Eşimle boşanıyoruz ama baldızımla da başım dertte
Güzin Abla, ben bir çıkmazın içindeyim. Evliyim, bir çocuk babasıyım, eşimden de ayrılmak üzereyim. Sorun eşimin bana karşı ilgisizliği ve evimizde olan biten her şeyi annesine aktarması. Bu yüzden ortaya çıkan tartışmalar... Kısacası evliliği ayakta tutamadık, ayrılmaya karar verdik. Ayrıca evliliğimizin başından beri baldızımın aşırı ilgisi beni çıkmaza soktu. Ayrılmamızın sebebi baldızım değil ama baldızımla da ne yapacağımı bilmiyorum. O sürekli beni sevdiğini söylüyor. Benim yüzümden intihara bile kalkıştı. İster istemez karşılık vermek durumunda kaldım. Sonuçta boşanacağım ama baldızımla beraber olabilir miyiz bilemiyorum. Bu durumu kimseyle de konuşmadım aslında. Herkesten utanıyorum.
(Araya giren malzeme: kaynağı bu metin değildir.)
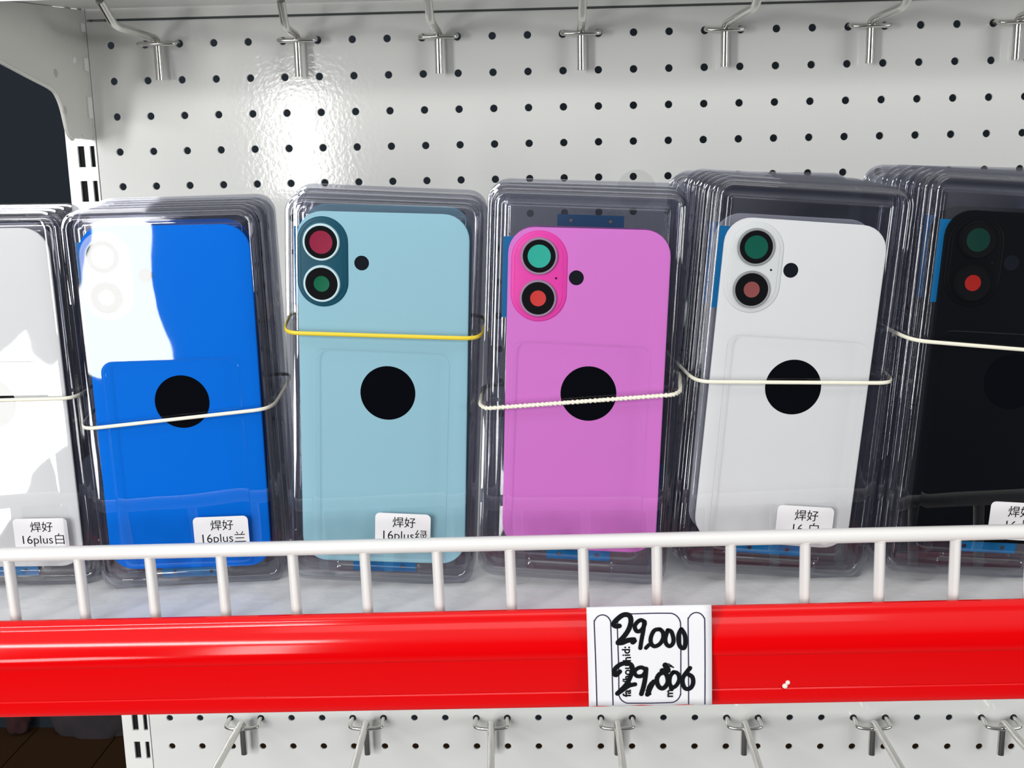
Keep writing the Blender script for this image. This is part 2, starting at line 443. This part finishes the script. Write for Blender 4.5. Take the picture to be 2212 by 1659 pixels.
# ------------------------------------------------------------------ price tag on the rail
def tg(cx, cy):
    dx, dy = cx - 100, cy - 145
    det = 1130 * 877 + 35 * 32
    s = (dx * 877 - 32 * dy) / det; t = (1130 * dy + 35 * dx) / det
    return s * 57.0 - 28.5, 24.5 - t * 48.6
pt = thing('price_tag', 'white paper price tag handwritten in black marker, taped to the red rail', 'price tag', (357.6, -321.9, -319.0), (-1.0, -1.0, 0))
def tag_y(x, z):   # gentle curl of the paper
    return -0.5 * math.cos(z / 24.5 * 1.4) - 0.25 * (x / 28.5) ** 2 + (0.0 if z < 18 else 0.09 * (z - 18) ** 1.0)
pv, pf = [], []
NX, NZ = 14, 14
for j in range(NZ + 1):
    for i in range(NX + 1):
        x = -28.5 + 57 * i / NX; z = 24.4 - 48.6 * j / NZ
        if j == NZ: z += 0.35 * math.sin(i * 1.3)
        pv.append((x, tag_y(x, z), z))
for j in range(NZ):
    for i in range(NX): pf.append((j * (NX + 1) + i, j * (NX + 1) + i + 1, (j + 1) * (NX + 1) + i + 1, (j + 1) * (NX + 1) + i))
pp = obj('paper', pv, pf, M['paper'], pt, 60)
sd = pp.modifiers.new('thickness', 'SOLIDIFY'); sd.thickness = 0.0002; sd.offset = 0
def ribbon(mb, pts, w, lift, sub=4):
    P = [Vector((*tg(*p), 0)) for p in pts]; Q = []
    for i in range(len(P) - 1):
        p0 = P[max(i - 1, 0)]; p1 = P[i]; p2 = P[i + 1]; p3 = P[min(i + 2, len(P) - 1)]
        for j in range(sub):
            t = j / sub
            Q.append(0.5 * (2 * p1 + (p2 - p0) * t + (2 * p0 - 5 * p1 + 4 * p2 - p3) * t * t + (3 * p1 - p0 - 3 * p2 + p3) * t ** 3))
    Q.append(P[-1]); n = len(Q); v = []; f = []
    for i, q in enumerate(Q):
        t = (Q[min(i + 1, n - 1)] - Q[max(i - 1, 0)]).normalized(); s_ = Vector((-t.y, t.x, 0)) * w / 2
        for p in (q + s_, q - s_): v.append((p.x, tag_y(p.x, p.y) - lift, p.y))
    for i in range(n - 1): f.append((2 * i, 2 * i + 1, 2 * i + 3, 2 * i + 2))
    mb.add(v, f)
    if w > 1:
        for q in (Q[0], Q[-1]):
            mb.add([(q.x + w / 2 * math.cos(a), tag_y(q.x, q.y) - lift - .01, q.y + w / 2 * math.sin(a)) for a in [2 * PI * i / 14 for i in range(14)]], [tuple(range(14))])
ol = MB()
def arc(cx, cy, r, a0, a1, n=10): return [(cx + r * math.cos(R(a0 + (a1 - a0) * i / n)), cy - r * math.sin(R(a0 + (a1 - a0) * i / n))) for i in range(n + 1)]
ribbon(ol, [(205, 1015), (190, 640)] + arc(247, 283, 75, 180, 0) + [(338, 640), (354, 1010)], .55, .2, 2)
ribbon(ol, [(1048, 990), (1036, 620)] + arc(1097, 253, 75, 180, 0) + [(1186, 620), (1197, 988)], .55, .2, 2)
ribbon(ol, [(395, 560), (383, 330)] + arc(480, 290, 97, 180, 95, 6) + [(520, 197), (700, 190)] + arc(858, 285, 97, 90, 0, 8) + [(963, 500), (972, 880)] + arc(880, 885, 92, -5, -88, 8) + [(700, 985)] + arc(498, 895, 93, -92, -178, 8) + [(402, 720), (395, 560)], .55, .2, 2)
ol.build('printed_outline', M['navy_ink'], pt)
hw = MB()
STROKES = [
 ([(400, 300), (368, 303), (347, 285), (372, 250), (430, 208), (485, 208), (505, 250), (490, 320), (445, 390), (392, 442)], 1.9),
 ([(392, 448), (430, 445), (480, 425), (540, 420), (525, 440)], 2.0),
 ([(628, 262), (595, 248), (560, 268), (540, 305), (560, 345), (600, 335), (628, 290), (628, 262)], 1.6),
 ([(625, 275), (618, 340), (602, 430), (594, 492)], 1.6),
 ([(672, 462), (645, 490)], 1.5),
 ([(768, 325), (720, 335), (690, 390), (690, 445), (722, 475), (772, 452), (800, 400), (795, 350), (768, 325)], 1.6),
 ([(840, 332), (872, 345), (892, 400), (890, 445), (860, 472), (828, 450), (820, 400), (840, 332)], 1.6),
 ([(962, 322), (940, 370), (940, 430), (960, 478), (992, 485), (1002, 440), (994, 370), (962, 322)], 1.7),
 ([(410, 702), (375, 735), (362, 715), (372, 672), (430, 632), (500, 632), (525, 670), (510, 740), (470, 820), (392, 900)], 1.8),
 ([(392, 902), (440, 868), (500, 828), (552, 815)], 1.7),
 ([(645, 680), (605, 662), (560, 680), (545, 712), (572, 742), (620, 735), (648, 695), (645, 680)], 1.6),
 ([(650, 675), (646, 740), (634, 820), (612, 902)], 1.8),
 ([(722, 790), (695, 840), (668, 905)], 1.9), ([(700, 800), (672, 850), (690, 900)], 1.2),
 ([(830, 700), (775, 720), (750, 770), (768, 830), (810, 848), (850, 800), (845, 740), (815, 695)], 1.8),
 ([(825, 640), (850, 690), (800, 690)], 2.2), ([(850, 625), (890, 650)], .5), ([(840, 640), (905, 660)], .6),
 ([(900, 700), (940, 712), (955, 765), (930, 820), (893, 838), (868, 800), (872, 740), (900, 700)], 1.6),
 ([(1050, 662), (1020, 700), (988, 750), (988, 800), (1012, 845), (1055, 845), (1082, 800), (1072, 740), (1020, 712)], 1.7)]
for p, w in STROKES: ribbon(hw, p, w * 1.22 if w > 1 else w, .3)
hw.build('handwritten_price', M['ink'], pt)
it = []
for s_, cx, cy, sz in (('fa', 482, 896, 5.2), ('/hou', 478, 722, 5.2), ('h', 478, 592, 5.2), ('id:', 468, 522, 5.2), ('m', 868, 892, 5.2), ('o', 880, 842, 5.2), ('st', 668, 880, 3.6)):
    x, z = tg(cx, cy); it.append((s_, sz, x, z, 90, .12))
text_part('printed_lettering', it, M['ink'], pt, -0.72)

# ------------------------------------------------------------------ clear packs
PW, PH, PR = 95.0, 196.0, 9.5
PITCH = 8.6
def ins(i, y, w=PW, h=PH, r=PR, cz=PH / 2): return rrect(w - 2 * i, h - 2 * i, max(r - i, 1.2), y, 0, cz)
def lid_mesh(parent):
    b = MB()
    lp = [ins(0, 5.0), ins(0.0, 4.7), ins(0.7, 4.4), ins(1.6, 4.4), ins(2.2, 4.1), ins(2.9, 1.5), ins(3.1, 0.8), ins(3.6, 0.25), ins(4.4, 0.0), ins(7.2, 0.0)]
    ex, ez = -0.3, (24 + 12) / 2 + 0.0
    eh = 108.0; ecz = 122 - eh / 2
    lp += [rrect(67.6, eh, 6, 0.0, ex, ecz), rrect(67.2, eh - .4, 5.8, 0.35, ex, ecz), rrect(66.8, eh - .8, 5.6, 1.15, ex, ecz), rrect(66.2, eh - 1.4, 5.4, 1.45, ex, ecz), rrect(64.4, eh - 3.2, 5, 1.5, ex, ecz)]
    b.loft(lp, cap1=True)
    tb = [rrect(43, 6.6, 2.6, 0.0, -1, 7.6), rrect(42, 5.8, 2.3, -0.35, -1, 7.6), rrect(40.6, 4.6, 2, -0.5, -1, 7.6)]
    b.loft(tb, cap1=True)
    for sx in (-1, 1):
        b.loft([circ(1.4, 0, sx * 20.5, 11.8, 10), circ(1.2, -.5, sx * 20.5, 11.8, 10), circ(.5, -.8, sx * 20.5, 11.8, 10)], cap1=True)
    return b.build('lid', M['lid'], parent, 38)
def tray_mesh(parent):
    b = MB()
    lp = [ins(0, 5.2), ins(1.9, 5.2), ins(2.4, 5.6), ins(2.9, 7.4), ins(3.4, 8.0), ins(4.2, 8.2), ins(8.6, 8.2), ins(9.0, 7.9), ins(9.6, 6.5), ins(10.2, 6.2)]
    b.loft(lp, cap1=True)
    return b.build('tray', M['tray'], parent, 38)
protoA = thing('clear_pack', None, 'pack', (0, 0, 0))
lid_mesh(protoA); tray_mesh(protoA)
def add_tab(root, u, z, r=9.0):
    o = MB().loft([circ(r, 4.55, u, z, 30), circ(r, 4.95, u, z, 30)], cap0=True, cap1=True).build('seal_sticker', M['tab'], root)
    return o
def add_label(root, u, v, l1, l2, s2=6.6):
    o = MB().loft([rrect(28.0, 19.0, 2.4, 1.35, u, v, 5), rrect(28.0, 19.0, 2.4, 1.25, u, v, 5)], cap1=True).build('sticker_label', M['sticker'], root)
    o['label'] = 'white sticker label with printed black characters'
    text_part('printed_characters', [(l1, 6.0, u + .6, v + 4.4, 0, .0), (l2, s2, u + 0.7, v - 2.4, 0, -.03)], M['ink'], o, 1.19)
    # the lid's sunken panel stands behind the sticker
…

Sizce ne yapmalıyım, bir akıl verin bana...
RUMUZ: ÇIKMAZDAYIM
Oğlum bağışla ama bu nasıl baldız, anlayamadım. "Boşanmamızın baldızımla ilgisi yok" diyorsun ama ben yine de eşinin bu durumu hissettiğini düşünüyorum. Eşin aptal değil ya, kardeşinin sana ilgisini hissetmiş olmalı. Belki de huysuzluğunun ve sana karşı tutumunun nedeni budur. Ne kız kardeşine bir şey söyleyebilmiş, ne de sana... Her ne kadar sen "Baldızıma ilgi duymuyorum, sadece intihara kalkıştığı için karşılık verdim" desen de, sana inanmıyorum. İşte sonuçta açık açık "Beraber olabilir miyiz" diye soruyorsun. Bence çevreden utandığın için olayı açığa çıkaramıyorsun. Ve bu durum hem baldızın, hem de senin açından hiç de uygun değil.